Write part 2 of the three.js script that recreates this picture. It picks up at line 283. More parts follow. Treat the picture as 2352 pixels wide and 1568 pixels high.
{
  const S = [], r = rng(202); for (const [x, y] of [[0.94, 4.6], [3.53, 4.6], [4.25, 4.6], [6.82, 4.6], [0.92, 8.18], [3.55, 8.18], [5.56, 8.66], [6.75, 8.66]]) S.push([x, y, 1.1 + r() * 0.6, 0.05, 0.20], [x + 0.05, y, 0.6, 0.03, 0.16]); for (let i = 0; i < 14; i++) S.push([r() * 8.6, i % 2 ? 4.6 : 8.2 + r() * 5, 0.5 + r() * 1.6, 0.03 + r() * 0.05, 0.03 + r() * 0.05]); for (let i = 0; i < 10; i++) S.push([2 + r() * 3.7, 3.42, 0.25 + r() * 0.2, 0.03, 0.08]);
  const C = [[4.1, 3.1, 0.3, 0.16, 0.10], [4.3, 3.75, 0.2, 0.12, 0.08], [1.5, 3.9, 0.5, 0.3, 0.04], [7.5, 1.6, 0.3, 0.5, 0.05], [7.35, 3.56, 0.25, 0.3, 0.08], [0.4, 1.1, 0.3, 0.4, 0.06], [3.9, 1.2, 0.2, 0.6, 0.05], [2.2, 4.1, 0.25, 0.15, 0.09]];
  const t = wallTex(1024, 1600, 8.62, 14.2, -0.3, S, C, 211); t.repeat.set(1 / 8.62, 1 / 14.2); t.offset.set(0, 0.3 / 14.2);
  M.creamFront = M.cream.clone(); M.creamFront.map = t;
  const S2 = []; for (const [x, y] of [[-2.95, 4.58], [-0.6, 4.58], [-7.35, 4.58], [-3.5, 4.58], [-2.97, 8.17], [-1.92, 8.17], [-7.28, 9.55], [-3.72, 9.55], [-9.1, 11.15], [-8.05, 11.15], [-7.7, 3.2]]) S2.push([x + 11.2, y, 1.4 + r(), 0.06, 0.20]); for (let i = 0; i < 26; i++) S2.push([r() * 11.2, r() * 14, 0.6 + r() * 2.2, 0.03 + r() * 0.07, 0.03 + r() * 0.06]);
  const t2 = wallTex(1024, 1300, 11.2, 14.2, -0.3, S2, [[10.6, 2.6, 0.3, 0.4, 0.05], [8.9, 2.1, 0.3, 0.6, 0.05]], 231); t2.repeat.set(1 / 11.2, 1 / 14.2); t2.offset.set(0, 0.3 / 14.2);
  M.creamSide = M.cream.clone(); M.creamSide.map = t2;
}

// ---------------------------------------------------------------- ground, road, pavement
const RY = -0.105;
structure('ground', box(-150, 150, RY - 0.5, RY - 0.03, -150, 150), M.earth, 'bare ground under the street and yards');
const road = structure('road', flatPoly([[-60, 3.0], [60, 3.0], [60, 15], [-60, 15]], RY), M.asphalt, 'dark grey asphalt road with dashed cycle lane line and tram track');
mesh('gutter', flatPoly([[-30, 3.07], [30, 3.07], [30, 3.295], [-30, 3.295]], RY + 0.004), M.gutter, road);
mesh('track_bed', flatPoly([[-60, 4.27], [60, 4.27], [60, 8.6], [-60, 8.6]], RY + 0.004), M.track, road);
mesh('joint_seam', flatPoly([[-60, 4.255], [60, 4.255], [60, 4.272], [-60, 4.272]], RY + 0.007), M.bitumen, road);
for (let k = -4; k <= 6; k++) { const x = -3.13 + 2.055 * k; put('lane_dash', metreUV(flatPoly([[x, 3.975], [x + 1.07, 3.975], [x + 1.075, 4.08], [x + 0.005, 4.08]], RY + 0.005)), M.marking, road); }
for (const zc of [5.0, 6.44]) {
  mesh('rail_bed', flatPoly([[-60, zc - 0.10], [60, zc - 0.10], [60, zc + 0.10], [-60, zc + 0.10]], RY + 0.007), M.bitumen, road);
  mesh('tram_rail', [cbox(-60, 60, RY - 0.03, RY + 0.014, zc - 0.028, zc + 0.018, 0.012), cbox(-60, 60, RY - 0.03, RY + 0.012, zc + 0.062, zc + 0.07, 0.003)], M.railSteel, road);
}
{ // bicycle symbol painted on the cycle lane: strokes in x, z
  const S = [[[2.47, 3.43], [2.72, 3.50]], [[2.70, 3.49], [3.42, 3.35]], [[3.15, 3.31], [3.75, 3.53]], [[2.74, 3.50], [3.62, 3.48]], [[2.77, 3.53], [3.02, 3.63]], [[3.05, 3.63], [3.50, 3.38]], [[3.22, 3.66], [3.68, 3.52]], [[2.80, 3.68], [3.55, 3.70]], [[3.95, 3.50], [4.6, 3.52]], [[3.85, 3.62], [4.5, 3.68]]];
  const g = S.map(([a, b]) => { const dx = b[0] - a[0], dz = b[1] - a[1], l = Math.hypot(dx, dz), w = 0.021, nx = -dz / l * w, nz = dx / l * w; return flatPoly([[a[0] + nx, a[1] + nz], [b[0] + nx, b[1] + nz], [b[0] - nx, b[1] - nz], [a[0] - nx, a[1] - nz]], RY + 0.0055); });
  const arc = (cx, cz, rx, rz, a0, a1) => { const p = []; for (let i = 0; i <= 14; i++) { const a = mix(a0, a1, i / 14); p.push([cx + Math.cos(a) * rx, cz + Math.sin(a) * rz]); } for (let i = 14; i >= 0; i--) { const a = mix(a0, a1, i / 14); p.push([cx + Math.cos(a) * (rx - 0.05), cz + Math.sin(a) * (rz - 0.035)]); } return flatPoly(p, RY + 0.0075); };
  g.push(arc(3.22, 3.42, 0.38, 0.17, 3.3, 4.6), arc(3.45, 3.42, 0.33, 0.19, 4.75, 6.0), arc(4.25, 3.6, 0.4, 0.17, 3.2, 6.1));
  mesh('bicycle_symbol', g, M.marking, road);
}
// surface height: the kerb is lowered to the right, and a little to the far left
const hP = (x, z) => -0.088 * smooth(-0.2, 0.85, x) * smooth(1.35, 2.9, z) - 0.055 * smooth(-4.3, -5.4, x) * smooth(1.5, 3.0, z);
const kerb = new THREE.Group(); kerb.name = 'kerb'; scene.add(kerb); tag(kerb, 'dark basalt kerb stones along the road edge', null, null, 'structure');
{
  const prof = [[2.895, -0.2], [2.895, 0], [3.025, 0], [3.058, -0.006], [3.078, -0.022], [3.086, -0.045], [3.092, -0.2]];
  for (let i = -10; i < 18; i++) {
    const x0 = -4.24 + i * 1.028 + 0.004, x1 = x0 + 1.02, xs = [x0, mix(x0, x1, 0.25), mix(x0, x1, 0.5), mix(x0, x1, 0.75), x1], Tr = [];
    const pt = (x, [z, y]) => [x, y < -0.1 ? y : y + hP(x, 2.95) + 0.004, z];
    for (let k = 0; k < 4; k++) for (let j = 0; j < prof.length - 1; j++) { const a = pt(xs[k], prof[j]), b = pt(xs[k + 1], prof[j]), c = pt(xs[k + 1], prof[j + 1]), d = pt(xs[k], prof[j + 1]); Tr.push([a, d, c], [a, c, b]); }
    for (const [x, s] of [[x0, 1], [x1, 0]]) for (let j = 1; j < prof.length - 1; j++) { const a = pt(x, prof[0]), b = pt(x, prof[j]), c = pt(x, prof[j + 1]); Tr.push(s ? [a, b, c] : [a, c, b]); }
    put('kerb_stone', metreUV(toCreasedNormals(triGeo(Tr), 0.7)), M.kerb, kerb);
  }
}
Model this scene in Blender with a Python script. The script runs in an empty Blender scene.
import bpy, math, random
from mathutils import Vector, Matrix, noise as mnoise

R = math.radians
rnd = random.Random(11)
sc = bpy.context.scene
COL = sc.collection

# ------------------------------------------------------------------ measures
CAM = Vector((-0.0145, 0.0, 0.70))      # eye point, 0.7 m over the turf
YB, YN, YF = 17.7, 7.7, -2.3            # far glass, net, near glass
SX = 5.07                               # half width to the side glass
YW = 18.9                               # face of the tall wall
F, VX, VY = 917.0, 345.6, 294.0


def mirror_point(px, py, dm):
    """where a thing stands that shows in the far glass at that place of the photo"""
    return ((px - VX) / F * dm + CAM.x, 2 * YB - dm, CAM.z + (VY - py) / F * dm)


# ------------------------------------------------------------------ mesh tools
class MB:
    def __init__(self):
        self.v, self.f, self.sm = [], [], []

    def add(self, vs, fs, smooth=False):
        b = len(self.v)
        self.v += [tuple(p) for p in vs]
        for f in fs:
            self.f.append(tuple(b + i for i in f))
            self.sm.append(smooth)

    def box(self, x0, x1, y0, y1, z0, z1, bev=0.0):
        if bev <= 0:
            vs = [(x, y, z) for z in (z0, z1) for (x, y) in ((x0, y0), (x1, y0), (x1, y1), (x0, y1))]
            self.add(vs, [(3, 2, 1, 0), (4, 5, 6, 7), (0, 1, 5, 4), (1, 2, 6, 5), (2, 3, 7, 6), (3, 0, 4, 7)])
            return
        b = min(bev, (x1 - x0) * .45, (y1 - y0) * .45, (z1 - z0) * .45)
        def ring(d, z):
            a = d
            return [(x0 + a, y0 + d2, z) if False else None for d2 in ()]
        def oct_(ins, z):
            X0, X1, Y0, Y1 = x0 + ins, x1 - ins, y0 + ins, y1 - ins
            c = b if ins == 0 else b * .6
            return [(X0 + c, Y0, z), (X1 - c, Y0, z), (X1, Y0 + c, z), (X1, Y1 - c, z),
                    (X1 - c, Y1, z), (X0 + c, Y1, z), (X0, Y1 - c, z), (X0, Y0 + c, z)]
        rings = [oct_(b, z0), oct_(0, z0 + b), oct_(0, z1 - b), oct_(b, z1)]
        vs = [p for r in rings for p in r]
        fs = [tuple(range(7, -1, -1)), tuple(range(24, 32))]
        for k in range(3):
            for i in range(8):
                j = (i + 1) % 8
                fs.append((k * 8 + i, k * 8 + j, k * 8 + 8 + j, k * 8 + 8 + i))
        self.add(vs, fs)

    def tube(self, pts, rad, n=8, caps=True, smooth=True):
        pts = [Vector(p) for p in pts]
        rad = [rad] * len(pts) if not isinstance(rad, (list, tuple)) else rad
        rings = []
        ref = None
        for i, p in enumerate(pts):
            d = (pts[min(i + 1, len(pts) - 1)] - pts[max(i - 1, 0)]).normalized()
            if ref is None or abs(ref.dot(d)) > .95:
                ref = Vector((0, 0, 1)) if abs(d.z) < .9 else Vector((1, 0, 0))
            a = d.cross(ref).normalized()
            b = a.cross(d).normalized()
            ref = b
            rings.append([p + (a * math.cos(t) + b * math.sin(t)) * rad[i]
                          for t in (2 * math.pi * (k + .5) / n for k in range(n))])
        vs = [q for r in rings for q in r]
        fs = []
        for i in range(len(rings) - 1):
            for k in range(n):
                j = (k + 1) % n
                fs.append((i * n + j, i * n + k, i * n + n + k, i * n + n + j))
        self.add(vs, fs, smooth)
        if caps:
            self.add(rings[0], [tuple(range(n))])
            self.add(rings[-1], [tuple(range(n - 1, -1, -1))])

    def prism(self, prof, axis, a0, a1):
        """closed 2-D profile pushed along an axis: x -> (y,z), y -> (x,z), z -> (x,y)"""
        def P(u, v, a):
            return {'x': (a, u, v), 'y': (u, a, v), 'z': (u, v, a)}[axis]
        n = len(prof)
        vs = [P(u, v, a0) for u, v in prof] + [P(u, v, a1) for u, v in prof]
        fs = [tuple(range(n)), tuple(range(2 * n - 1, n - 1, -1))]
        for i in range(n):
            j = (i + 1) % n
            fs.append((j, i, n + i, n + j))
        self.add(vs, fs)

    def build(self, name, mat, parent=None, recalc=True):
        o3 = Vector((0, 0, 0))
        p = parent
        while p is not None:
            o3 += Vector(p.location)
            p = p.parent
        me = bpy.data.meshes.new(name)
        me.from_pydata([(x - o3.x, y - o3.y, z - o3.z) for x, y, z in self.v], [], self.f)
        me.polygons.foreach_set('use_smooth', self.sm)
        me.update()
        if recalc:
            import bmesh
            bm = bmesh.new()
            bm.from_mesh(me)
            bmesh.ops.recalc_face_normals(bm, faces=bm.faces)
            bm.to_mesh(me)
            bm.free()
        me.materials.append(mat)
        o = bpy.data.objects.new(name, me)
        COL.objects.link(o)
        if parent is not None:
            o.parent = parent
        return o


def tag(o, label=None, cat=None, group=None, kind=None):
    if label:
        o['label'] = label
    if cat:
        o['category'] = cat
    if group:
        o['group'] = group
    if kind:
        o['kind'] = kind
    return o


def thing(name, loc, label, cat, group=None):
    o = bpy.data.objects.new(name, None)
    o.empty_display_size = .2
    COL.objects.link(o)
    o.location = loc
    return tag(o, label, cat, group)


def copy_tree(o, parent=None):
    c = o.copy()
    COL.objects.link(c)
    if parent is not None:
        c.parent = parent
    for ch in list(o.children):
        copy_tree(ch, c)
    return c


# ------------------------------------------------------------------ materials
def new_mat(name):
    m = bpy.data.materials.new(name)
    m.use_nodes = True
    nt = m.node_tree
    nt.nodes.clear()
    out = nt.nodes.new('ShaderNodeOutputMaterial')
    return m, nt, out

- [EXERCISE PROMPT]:
Print exactly the lines from the one containing "Model this scene" to the one containing "COL = sc.collection", both included, and nothing else.

- [SOLUTION FOR THIS PROBLEM]:
Model this scene in Blender with a Python script. The script runs in an empty Blender scene.
import bpy, math, random
from mathutils import Vector, Matrix, noise as mnoise

R = math.radians
rnd = random.Random(11)
sc = bpy.context.scene
COL = sc.collection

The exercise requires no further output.